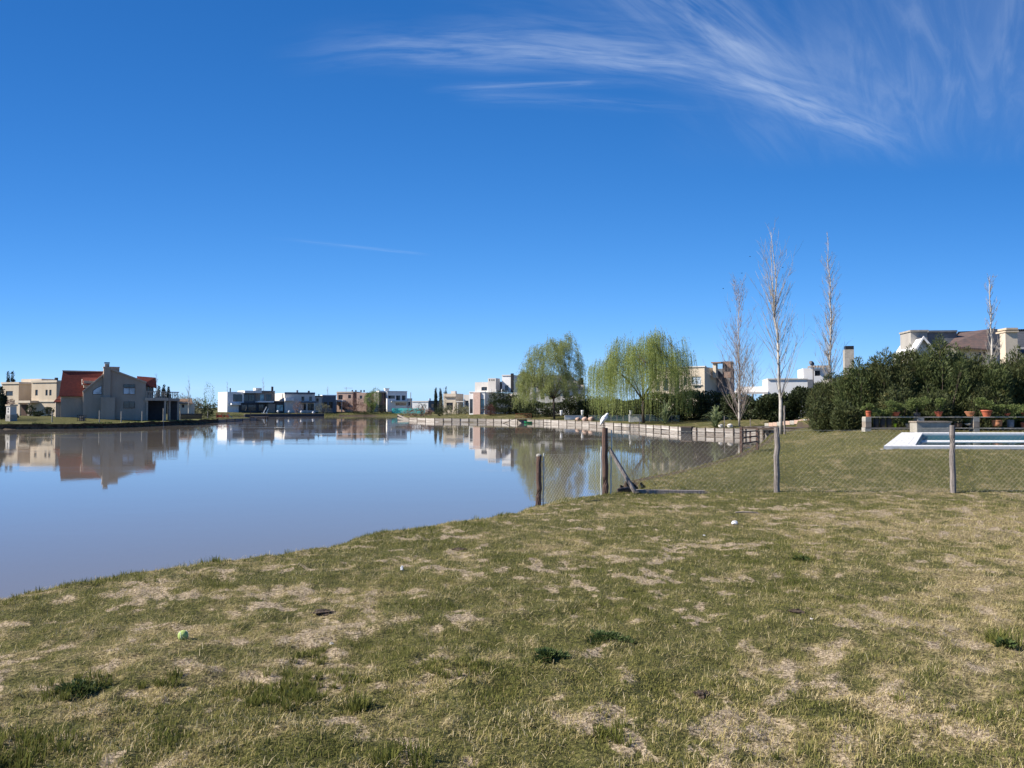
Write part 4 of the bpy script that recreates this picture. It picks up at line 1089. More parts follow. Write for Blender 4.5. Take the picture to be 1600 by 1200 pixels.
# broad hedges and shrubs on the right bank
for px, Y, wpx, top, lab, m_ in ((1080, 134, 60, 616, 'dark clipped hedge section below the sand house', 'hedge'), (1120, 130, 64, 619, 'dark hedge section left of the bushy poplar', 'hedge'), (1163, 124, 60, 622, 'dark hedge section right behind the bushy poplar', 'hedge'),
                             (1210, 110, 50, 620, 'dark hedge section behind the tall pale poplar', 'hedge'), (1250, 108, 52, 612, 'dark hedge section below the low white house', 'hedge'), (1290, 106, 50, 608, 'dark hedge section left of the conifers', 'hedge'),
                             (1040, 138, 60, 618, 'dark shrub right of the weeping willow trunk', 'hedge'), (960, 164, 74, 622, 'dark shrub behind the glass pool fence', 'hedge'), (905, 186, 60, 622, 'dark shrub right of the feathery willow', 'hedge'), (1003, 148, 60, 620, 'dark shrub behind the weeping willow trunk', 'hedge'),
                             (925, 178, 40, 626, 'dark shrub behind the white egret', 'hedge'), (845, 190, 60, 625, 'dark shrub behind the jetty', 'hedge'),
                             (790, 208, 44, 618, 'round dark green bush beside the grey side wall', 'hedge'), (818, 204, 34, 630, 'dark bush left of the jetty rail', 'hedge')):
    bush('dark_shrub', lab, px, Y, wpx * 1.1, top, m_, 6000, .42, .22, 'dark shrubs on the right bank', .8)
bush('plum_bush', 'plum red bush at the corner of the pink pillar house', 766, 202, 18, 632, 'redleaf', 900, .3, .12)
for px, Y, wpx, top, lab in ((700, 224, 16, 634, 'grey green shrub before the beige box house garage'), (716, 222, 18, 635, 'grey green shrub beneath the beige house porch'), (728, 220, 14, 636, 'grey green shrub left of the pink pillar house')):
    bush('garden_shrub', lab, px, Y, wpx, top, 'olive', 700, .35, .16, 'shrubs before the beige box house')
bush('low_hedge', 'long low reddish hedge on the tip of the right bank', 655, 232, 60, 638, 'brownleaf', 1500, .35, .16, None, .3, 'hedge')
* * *
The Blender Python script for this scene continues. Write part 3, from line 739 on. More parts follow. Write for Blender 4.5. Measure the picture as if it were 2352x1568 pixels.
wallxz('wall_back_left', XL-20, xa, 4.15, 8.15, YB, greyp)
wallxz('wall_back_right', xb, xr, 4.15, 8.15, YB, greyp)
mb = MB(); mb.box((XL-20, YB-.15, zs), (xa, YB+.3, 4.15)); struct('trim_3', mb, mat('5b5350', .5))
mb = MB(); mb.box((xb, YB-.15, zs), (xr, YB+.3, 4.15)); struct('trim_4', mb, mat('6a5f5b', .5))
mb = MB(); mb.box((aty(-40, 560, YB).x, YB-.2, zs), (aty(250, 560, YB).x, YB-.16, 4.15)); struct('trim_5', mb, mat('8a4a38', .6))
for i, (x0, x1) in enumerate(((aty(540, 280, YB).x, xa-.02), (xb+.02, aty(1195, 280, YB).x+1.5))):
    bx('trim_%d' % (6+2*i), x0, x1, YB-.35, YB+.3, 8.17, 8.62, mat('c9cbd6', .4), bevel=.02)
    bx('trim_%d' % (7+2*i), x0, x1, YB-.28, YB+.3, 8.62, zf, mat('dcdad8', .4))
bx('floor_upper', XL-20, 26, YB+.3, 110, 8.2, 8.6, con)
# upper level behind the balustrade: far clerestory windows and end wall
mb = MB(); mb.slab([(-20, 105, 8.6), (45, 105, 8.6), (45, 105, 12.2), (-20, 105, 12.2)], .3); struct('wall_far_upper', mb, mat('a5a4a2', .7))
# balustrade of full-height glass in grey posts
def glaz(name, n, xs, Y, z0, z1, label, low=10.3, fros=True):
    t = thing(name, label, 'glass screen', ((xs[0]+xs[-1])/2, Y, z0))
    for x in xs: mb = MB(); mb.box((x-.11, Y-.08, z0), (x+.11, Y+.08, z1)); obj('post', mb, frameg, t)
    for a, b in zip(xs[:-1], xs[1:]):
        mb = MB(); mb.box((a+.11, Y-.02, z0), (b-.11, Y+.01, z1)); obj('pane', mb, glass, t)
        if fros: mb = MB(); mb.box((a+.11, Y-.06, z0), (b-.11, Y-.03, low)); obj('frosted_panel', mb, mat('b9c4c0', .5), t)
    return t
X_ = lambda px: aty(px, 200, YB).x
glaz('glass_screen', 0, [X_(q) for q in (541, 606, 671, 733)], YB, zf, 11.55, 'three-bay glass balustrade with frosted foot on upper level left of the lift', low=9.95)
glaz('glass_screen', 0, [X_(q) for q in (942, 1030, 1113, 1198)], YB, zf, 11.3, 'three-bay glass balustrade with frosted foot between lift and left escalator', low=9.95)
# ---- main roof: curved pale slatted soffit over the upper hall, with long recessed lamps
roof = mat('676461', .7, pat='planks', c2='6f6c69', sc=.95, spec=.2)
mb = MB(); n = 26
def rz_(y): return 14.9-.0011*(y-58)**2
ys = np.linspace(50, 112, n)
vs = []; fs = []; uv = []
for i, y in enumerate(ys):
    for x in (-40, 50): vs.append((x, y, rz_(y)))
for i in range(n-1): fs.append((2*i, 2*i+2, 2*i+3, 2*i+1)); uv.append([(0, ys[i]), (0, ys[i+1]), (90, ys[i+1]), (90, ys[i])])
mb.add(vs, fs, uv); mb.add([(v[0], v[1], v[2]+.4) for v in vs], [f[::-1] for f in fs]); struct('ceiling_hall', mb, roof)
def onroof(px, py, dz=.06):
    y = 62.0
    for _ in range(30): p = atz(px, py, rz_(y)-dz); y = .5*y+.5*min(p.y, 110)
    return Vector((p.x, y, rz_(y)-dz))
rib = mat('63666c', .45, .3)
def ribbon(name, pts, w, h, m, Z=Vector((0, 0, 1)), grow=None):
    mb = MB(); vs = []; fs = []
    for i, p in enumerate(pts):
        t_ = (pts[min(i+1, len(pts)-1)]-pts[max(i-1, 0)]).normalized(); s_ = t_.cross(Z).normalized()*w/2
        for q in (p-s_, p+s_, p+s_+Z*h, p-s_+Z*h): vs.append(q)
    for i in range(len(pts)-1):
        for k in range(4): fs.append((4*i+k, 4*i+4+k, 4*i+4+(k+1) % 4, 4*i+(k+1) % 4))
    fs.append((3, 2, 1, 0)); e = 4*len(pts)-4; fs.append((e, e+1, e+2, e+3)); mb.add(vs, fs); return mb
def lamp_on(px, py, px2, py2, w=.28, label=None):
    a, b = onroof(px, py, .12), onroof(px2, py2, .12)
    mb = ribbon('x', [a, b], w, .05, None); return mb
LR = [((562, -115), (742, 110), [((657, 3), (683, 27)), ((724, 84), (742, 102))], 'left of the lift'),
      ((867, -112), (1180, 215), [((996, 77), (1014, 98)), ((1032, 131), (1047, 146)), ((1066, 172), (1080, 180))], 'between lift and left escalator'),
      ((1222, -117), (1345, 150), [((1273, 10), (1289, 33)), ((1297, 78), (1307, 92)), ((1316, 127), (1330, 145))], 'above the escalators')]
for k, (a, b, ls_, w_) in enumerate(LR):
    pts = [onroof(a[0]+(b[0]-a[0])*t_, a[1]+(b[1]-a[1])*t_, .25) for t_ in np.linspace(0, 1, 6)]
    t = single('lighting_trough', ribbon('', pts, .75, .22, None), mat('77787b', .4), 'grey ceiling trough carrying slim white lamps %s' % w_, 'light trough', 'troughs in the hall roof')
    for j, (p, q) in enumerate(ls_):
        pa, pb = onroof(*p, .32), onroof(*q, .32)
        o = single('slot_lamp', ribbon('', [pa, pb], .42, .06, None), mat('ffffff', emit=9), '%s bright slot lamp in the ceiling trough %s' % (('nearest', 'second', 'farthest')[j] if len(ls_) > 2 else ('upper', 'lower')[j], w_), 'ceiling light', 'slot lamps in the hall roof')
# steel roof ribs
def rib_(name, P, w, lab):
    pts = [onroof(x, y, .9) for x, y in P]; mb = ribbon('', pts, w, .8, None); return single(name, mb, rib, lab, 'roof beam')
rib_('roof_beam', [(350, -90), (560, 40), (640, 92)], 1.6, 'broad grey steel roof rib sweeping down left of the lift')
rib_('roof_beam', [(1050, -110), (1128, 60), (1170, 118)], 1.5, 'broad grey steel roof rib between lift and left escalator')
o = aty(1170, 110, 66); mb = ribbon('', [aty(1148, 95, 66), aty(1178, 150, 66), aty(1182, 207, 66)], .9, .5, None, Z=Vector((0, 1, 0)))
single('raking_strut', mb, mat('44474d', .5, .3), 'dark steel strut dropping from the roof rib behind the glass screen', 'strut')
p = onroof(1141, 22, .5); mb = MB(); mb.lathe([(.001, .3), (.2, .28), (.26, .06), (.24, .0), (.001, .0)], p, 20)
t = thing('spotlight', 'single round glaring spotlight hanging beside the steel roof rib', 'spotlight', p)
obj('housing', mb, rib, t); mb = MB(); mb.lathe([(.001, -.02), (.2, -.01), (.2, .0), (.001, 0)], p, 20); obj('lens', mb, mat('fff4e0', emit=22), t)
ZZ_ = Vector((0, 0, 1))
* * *
Exercise aim: Copy each line from the data above that includes "More".

Task result:
Write part 4 of the bpy script that recreates this picture. It picks up at line 1089. More parts follow. Write for Blender 4.5. Take the picture to be 1600 by 1200 pixels.
The Blender Python script for this scene continues. Write part 3, from line 739 on. More parts follow. Write for Blender 4.5. Measure the picture as if it were 2352x1568 pixels.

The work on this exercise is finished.